» **EXERCISE BRIEF**
Search the entries below. Return every line that has "from" in it.

» **EXTRACTED MATERIAL**
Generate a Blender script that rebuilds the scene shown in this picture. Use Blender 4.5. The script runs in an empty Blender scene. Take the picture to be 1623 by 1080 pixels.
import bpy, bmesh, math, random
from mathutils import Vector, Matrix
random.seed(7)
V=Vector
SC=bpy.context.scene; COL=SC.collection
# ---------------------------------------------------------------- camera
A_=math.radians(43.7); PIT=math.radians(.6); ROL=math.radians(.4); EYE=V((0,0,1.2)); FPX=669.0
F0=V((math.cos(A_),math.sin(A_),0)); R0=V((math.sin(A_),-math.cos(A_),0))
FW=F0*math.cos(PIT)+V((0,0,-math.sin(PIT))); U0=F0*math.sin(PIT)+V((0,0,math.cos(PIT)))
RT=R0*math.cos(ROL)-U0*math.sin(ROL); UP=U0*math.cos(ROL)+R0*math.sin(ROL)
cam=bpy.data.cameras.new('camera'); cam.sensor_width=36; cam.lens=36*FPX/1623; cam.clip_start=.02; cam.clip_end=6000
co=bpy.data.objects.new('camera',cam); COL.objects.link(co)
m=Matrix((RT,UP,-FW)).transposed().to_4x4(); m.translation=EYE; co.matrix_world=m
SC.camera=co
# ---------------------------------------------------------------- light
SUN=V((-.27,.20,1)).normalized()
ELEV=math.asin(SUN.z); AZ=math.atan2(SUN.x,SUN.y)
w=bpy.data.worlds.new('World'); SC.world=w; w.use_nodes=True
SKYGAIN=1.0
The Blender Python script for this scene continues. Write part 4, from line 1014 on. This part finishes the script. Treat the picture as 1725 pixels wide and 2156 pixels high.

» **EXERCISE OUTPUT**
from mathutils import Vector, Matrix
The Blender Python script for this scene continues. Write part 4, from line 1014 on. This part finishes the script. Treat the picture as 1725 pixels wide and 2156 pixels high.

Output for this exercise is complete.